No tears for the boy, no expression of sympathy for the immense pain. It was simply the grief of losing labour, a pair of hands and feet that could work for the family, a family which had for generations made a living in subsistence farming but now could work the forests for the emerging paper and sawmill industries. He had no use for a boy that couldn't work.

That might sound totally heartless today, but those days, it was the natural reaction. A kid who couldn't contribute, e.g. in logging trees, was just a useless mouth to feed. My grandfather's knee mended eventually well enough for him to work, and he died of tuberculosis at the age of 56, ten years before I was born.

And our family was not at all the poorest of families; they lived in a nation that was at that time ahead in poverty reduction of where much of India is now: there was even a new, universal school system! And there were those industries that were exploiting child labour.

How the world has changed. My own father still worked the forest with a horse; in between he went to a world war and then again worked the forest with a leg that was shot to pieces and did not mend well.
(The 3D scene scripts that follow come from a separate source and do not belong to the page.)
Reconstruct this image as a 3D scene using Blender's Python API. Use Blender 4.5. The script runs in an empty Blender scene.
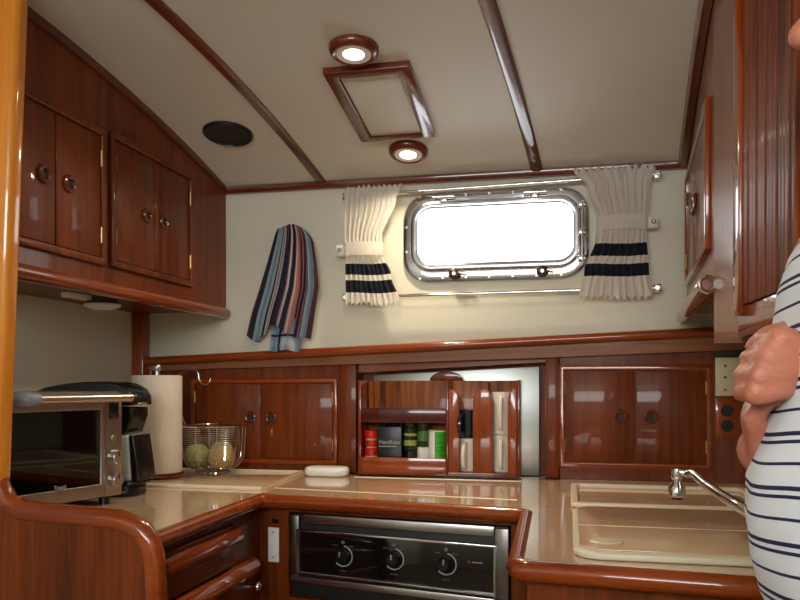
import bpy, bmesh, math, random
from mathutils import Vector as V, Matrix
random.seed(4)
C = bpy.context.scene.collection
PI = math.pi
EZ = 1.22                                    # eye height above the cabin sole
TH = math.atan(.219); cT, sT = math.cos(TH), math.sin(TH)

# ------------------------------------------------------------------ world points
def ray(px, py):
    a = (px-400)/780
    return V((a*cT-sT, a*sT+cT, (384-py)/780))
def onY(px, py, y):
    d = ray(px, py); t = y/d.y; return V((d.x*t, y, EZ+d.z*t))
def onX(px, py, x):
    d = ray(px, py); t = x/d.x; return V((x, d.y*t, EZ+d.z*t))
def onpl(px, py, p, n):
    d = ray(px, py); o = V((0, 0, EZ)); t = (p-o).dot(n)/d.dot(n); return o+d*t
def onZ(px, py, z):
    d = ray(px, py); t = (z-EZ)/d.z; return V((d.x*t, d.y*t, z))
def ceil(y):
    return EZ + (.83-.0923*(y-1.2)**2 if y > 1.2 else .83)
def RX(y): return .285+.06*(y-1.69)/.81 if y > 1.69 else .285+.015*(1.69-y)/.42          # face of the starboard-hand lockers

# ------------------------------------------------------------------ mesh helpers
def B(): return bmesh.new()
def merge(dst, src):
    m = bpy.data.meshes.new('t'); src.to_mesh(m); src.free(); dst.from_mesh(m); bpy.data.meshes.remove(m)
def frame(O, u, v, w):
    m = Matrix.Identity(4)
    for i, c in enumerate((u, v, w)):
        for r in range(3): m[r][i] = c[r]
    for r in range(3): m[r][3] = O[r]
    return m
def sharp_edges(b, deg=40):
    out = []
    for e in b.edges:
        if len(e.link_faces) == 2 and e.calc_face_angle(0) > math.radians(deg): out.append(e)
    return out
def box(bm, lo, hi, bev=0, M=None, seg=2):
    b = bmesh.new(); bmesh.ops.create_cube(b, size=1)
    lo, hi = V(lo), V(hi)
    for v in b.verts:
        v.co = V([(lo[i]+hi[i])/2+v.co[i]*(hi[i]-lo[i]) for i in range(3)])
    if bev: bmesh.ops.bevel(b, geom=b.edges[:], offset=bev, segments=seg, affect='EDGES', profile=.5)
    if M is not None: bmesh.ops.transform(b, matrix=M, verts=b.verts)
    merge(bm, b); return bm
def prism(bm, outline, O, u, v, depth, holes=(), bev=0, seg=2):
    """outline in (a,b) of plane O,u,v ; extruded by depth along u x v"""
    O, u, v = V(O), V(u), V(v); n = u.cross(v).normalized()
    b = bmesh.new(); edges = []
    for loop in [outline]+list(holes):
        vs = [b.verts.new(O+u*p[0]+v*p[1]) for p in loop]
        for i in range(len(vs)): edges.append(b.edges.new((vs[i], vs[(i+1) % len(vs)])))
    bmesh.ops.triangle_fill(b, edges=edges, use_beauty=True, use_dissolve=False, normal=n)
    r = bmesh.ops.extrude_face_region(b, geom=b.faces[:])
    bmesh.ops.translate(b, vec=n*depth, verts=[g for g in r['geom'] if isinstance(g, bmesh.types.BMVert)])
    bmesh.ops.recalc_face_normals(b, faces=b.faces)
    if bev: bmesh.ops.bevel(b, geom=sharp_edges(b), offset=bev, segments=seg, affect='EDGES', profile=.5)
    merge(bm, b); return bm
def rrect(x0, y0, x1, y1, r, n=6):
    out = []
    for cx, cy, a0 in ((x1-r, y1-r, 0), (x0+r, y1-r, 90), (x0+r, y0+r, 180), (x1-r, y0+r, 270)):
        for k in range(n+1):
            a = math.radians(a0+90*k/n); out.append((cx+r*math.cos(a), cy+r*math.sin(a)))
    return out
def rect(x0, y0, x1, y1): return [(x0, y0), (x1, y0), (x1, y1), (x0, y1)]
def tube(bm, pts, r, closed=False, seg=10, caps=True):
    pts = [V(p) for p in pts]; n = len(pts)
    rr = r if isinstance(r, (list, tuple)) else [r]*n
    b = bmesh.new(); rings = []
    up = None
    for i, p in enumerate(pts):
        if closed: a, c = pts[(i-1) % n], pts[(i+1) % n]
        else: a, c = pts[max(i-1, 0)], pts[min(i+1, n-1)]
        d1 = (p-a).normalized() if (p-a).length > 1e-9 else (c-p).normalized()
        d2 = (c-p).normalized() if (c-p).length > 1e-9 else d1
        t = (d1+d2)
        t = t.normalized() if t.length > 1e-6 else d1
        k = 1/max(.5, math.sqrt(max(.01, (1+d1.dot(d2))/2)))
        if up is None:
            up = V((0, 0, 1)) if abs(t.z) < .9 else V((1, 0, 0))
        s = t.cross(up).normalized(); up = s.cross(t).normalized()
        ring = []
        for j in range(seg):
            an = 2*PI*j/seg
            ring.append(b.verts.new(p+(s*math.cos(an)+up*math.sin(an))*rr[i]*(1+(k-1)*.6)))
        rings.append(ring)
    m = n if closed else n-1
    for i in range(m):
        A, D = rings[i], rings[(i+1) % n]
        off = 0
        if closed and i == n-1:
            off = min(range(seg), key=lambda o: (A[0].co-D[o].co).length)
        for j in range(seg):
            b.faces.new((A[j], A[(j+1) % seg], D[(j+1+off) % seg], D[(j+off) % seg]))
    if caps and not closed:
        b.faces.new(rings[0][::-1]); b.faces.new(rings[-1])
    bmesh.ops.recalc_face_normals(b, faces=b.faces)
    merge(bm, b); return bm
def circ(c, r, u, v, n=32, a0=0, a1=2*PI):
    c, u, v = V(c), V(u), V(v)
    full = abs(a1-a0-2*PI) < 1e-6
    return [c+(u*math.cos(a0+(a1-a0)*k/(n if full else n-1))+v*math.sin(a0+(a1-a0)*k/(n if full else n-1)))*r for k in range(n)]
def lathe(bm, prof, c, axis=(0, 0, 1), n=32):
    """prof [(r,t)] around axis through c"""
    ax = V(axis).normalized(); c = V(c)
    s = ax.orthogonal().normalized(); q = ax.cross(s)
    b = bmesh.new(); rings = []
    for r, t in prof:
        if r < 1e-6: rings.append([b.verts.new(c+ax*t)])
        else: rings.append([b.verts.new(c+ax*t+(s*math.cos(2*PI*k/n)+q*math.sin(2*PI*k/n))*r) for k in range(n)])
    for A, D in zip(rings, rings[1:]):
        for k in range(n):
            f = [A[k % len(A)], A[(k+1) % len(A)], D[(k+1) % len(D)], D[k % len(D)]]
            f = list(dict.fromkeys(f))
            if len(f) > 2: b.faces.new(f)
    bmesh.ops.recalc_face_normals(b, faces=b.faces)
    merge(bm, b); return bm
def disc(bm, c, r, axis, t, n=28, bev=0):
    bev = bev or min(r, abs(t))*.2
    return lathe(bm, [(0, 0), (r, 0), (r, t-bev), (r-bev, t), (0, t)], c, axis, n)
def sphere(bm, c, r, sc=(1, 1, 1), M=None, seg=24):
    b = bmesh.new(); bmesh.ops.create_uvsphere(b, u_segments=seg, v_segments=seg//2, radius=r)
    for v in b.verts: v.co = V([v.co[i]*sc[i] for i in range(3)])
    if M is not None: bmesh.ops.transform(b, matrix=M, verts=b.verts)
    bmesh.ops.translate(b, vec=V(c), verts=b.verts); merge(bm, b); return bm
def cone(bm, p0, p1, r0, r1, n=16, balls=True):
    p0, p1 = V(p0), V(p1); d = p1-p0
    lathe(bm, [(0, 0), (r0, 0), (r1, d.length), (0, d.length)], p0, d, n)
    if balls: sphere(bm, p0, r0, seg=n); sphere(bm, p1, r1, seg=n)
def strip(bm, path, s, d):
    """moulding with a softened rectangular section, along path; s = half width vector, d = thickness vector"""
    s, d = V(s), V(d); b = bmesh.new(); sec = [(-1, 0), (-1, .55), (-.6, 1), (.6, 1), (1, .55), (1, 0)]
    rings = [[b.verts.new(V(p)+s*a+d*q) for a, q in sec] for p in path]
    for A, D in zip(rings, rings[1:]):
        for k in range(6): b.faces.new((A[k], A[(k+1) % 6], D[(k+1) % 6], D[k]))
    b.faces.new(rings[0]); b.faces.new(rings[-1][::-1])
    bmesh.ops.recalc_face_normals(b, faces=b.faces); merge(bm, b); return bm

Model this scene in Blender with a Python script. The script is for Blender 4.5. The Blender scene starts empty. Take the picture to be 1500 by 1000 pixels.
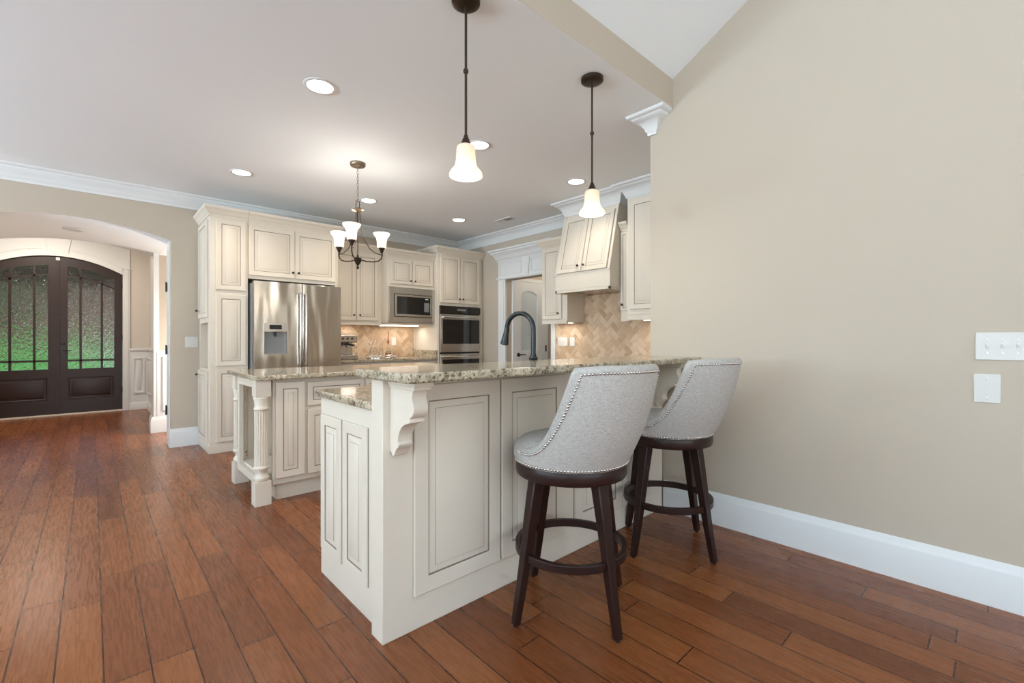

His hands were rough with calluses. But mine are soft. Beside school I got a job at cemetery digging graves, earned money to buy a Sinclair ZX Spectrum, became a software engineer.

Even if logging and debugging MySQL slow queries is a bit tedious, it's so vastly more pleasant and less dangerous work than logging trees and debugging lice from your bedclothes at a lumber cabin, which is what our previous generations did, that it's worth leaning back and thinking of. Still, the development to this status required that people like my folks did this work and eventually built a nation that could produce someone who could produce MySQL.

Parts of the world are still the same. Those sweatshops are a step in between miserable subsistence farming and modern welfare. Yes, make them safer so that no one is burned alive because the doors are locked. Count me in as "rabidly pro-globalization".